Joe Hart was England's undisputed first choice in goal against Iceland, but was at fault for both of the scores tallied by Ragnar Sigurdsson and Kolbeinn Sigthorsson.
Hart's performance that night in Nice led to mountains of criticism; many were also quick to cite his mistake in the 2-1 win against Wales, when he conceded a long-range Gareth Bale free-kick.
Hart had perhaps come to believe he was untouchable, but Pep Guardiola decided to cast him aside by the time he returned to Manchester City. Guardiola ultimately loaned Hart to Torino, and the goalkeeper's reputation has not recovered since.
While he remains England's No.1 in goal, the emergence of Everton's Jordan Pickford -- coupled with Jack Butland's return to fitness at Stoke City -- suggests that Hart's grip on his position is weaker than ever.
Hodgson, Rooney and Hart might well be Euro 2016's biggest losers on a personal level, but England as a team have yet to recover from the aftershock of losing to Iceland.
England have taken on their third manager in 12 months, with Southgate replacing Hodgson's successor, Sam Allardyce, after just one game. Despite the change, the new man's record is unspectacular at best.
In eight games at the helm of England's national side, Southgate has recorded three wins -- against Malta, Scotland and Lithuania.
England have won away just once since Euro 2016, defeating Slovakia last September under Allardyce.
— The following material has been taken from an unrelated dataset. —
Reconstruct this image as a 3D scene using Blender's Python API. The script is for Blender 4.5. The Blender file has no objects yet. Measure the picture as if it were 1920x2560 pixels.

Games against elite nations, meanwhile, have resulted in defeats away to Germany and France and a Wembley draw against Spain.
Though they have the players -- Harry Kane, Dele Alli, John Stones and Marcus Rashford are all potentially top-quality -- and huge financial resources at their disposal, England are still suffering from a post-Iceland hangover.
The England Under-20s won the U20 World Cup earlier this month, and the U21s face Germany in the semifinals of the European U-21 Championships in Poland on Tuesday, so the future might be bright for the Three Lions.
But as the anniversary of the match against Iceland looms large, England's senior team are still caught in a nightmare -- and show no signs of waking.